Give the material again in full, matching it exactly.

════════════════

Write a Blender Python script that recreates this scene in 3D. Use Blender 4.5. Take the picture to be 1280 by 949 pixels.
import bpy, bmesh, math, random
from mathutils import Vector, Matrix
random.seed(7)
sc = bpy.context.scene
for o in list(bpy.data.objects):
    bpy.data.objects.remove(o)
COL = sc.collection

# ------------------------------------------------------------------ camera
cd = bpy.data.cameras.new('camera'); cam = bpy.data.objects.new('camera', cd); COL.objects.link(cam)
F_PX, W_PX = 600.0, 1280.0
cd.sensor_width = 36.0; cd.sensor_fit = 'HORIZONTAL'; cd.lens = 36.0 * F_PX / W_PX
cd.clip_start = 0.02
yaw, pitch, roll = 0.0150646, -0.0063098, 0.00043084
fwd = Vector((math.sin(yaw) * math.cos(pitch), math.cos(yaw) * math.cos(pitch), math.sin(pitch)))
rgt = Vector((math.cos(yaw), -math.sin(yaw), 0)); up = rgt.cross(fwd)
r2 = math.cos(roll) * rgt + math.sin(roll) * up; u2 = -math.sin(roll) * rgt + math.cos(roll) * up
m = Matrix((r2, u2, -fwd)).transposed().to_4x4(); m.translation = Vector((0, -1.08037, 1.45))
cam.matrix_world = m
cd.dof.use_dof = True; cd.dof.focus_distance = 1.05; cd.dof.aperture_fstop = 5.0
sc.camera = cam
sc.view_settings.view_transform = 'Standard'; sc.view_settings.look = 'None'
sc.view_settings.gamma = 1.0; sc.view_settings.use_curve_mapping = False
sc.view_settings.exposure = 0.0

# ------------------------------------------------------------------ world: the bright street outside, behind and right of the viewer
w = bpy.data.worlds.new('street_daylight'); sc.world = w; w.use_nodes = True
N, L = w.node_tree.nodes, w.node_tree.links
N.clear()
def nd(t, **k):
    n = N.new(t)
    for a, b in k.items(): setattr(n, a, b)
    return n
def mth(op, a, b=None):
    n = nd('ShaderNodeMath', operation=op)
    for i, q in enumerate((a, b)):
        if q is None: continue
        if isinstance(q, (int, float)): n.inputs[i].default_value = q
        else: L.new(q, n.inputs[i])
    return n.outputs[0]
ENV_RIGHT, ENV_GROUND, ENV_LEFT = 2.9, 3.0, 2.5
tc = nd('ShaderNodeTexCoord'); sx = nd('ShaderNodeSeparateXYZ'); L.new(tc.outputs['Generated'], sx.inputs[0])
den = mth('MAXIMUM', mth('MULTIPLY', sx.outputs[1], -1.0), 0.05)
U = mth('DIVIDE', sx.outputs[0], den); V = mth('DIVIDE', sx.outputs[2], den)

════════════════

The response:
Write a Blender Python script that recreates this scene in 3D. Use Blender 4.5. Take the picture to be 1280 by 949 pixels.
import bpy, bmesh, math, random
from mathutils import Vector, Matrix
random.seed(7)
sc = bpy.context.scene
for o in list(bpy.data.objects):
    bpy.data.objects.remove(o)
COL = sc.collection

# ------------------------------------------------------------------ camera
cd = bpy.data.cameras.new('camera'); cam = bpy.data.objects.new('camera', cd); COL.objects.link(cam)
F_PX, W_PX = 600.0, 1280.0
cd.sensor_width = 36.0; cd.sensor_fit = 'HORIZONTAL'; cd.lens = 36.0 * F_PX / W_PX
cd.clip_start = 0.02
yaw, pitch, roll = 0.0150646, -0.0063098, 0.00043084
fwd = Vector((math.sin(yaw) * math.cos(pitch), math.cos(yaw) * math.cos(pitch), math.sin(pitch)))
rgt = Vector((math.cos(yaw), -math.sin(yaw), 0)); up = rgt.cross(fwd)
r2 = math.cos(roll) * rgt + math.sin(roll) * up; u2 = -math.sin(roll) * rgt + math.cos(roll) * up
m = Matrix((r2, u2, -fwd)).transposed().to_4x4(); m.translation = Vector((0, -1.08037, 1.45))
cam.matrix_world = m
cd.dof.use_dof = True; cd.dof.focus_distance = 1.05; cd.dof.aperture_fstop = 5.0
sc.camera = cam
sc.view_settings.view_transform = 'Standard'; sc.view_settings.look = 'None'
sc.view_settings.gamma = 1.0; sc.view_settings.use_curve_mapping = False
sc.view_settings.exposure = 0.0

# ------------------------------------------------------------------ world: the bright street outside, behind and right of the viewer
w = bpy.data.worlds.new('street_daylight'); sc.world = w; w.use_nodes = True
N, L = w.node_tree.nodes, w.node_tree.links
N.clear()
def nd(t, **k):
    n = N.new(t)
    for a, b in k.items(): setattr(n, a, b)
    return n
def mth(op, a, b=None):
    n = nd('ShaderNodeMath', operation=op)
    for i, q in enumerate((a, b)):
        if q is None: continue
        if isinstance(q, (int, float)): n.inputs[i].default_value = q
        else: L.new(q, n.inputs[i])
    return n.outputs[0]
ENV_RIGHT, ENV_GROUND, ENV_LEFT = 2.9, 3.0, 2.5
tc = nd('ShaderNodeTexCoord'); sx = nd('ShaderNodeSeparateXYZ'); L.new(tc.outputs['Generated'], sx.inputs[0])
den = mth('MAXIMUM', mth('MULTIPLY', sx.outputs[1], -1.0), 0.05)
U = mth('DIVIDE', sx.outputs[0], den); V = mth('DIVIDE', sx.outputs[2], den)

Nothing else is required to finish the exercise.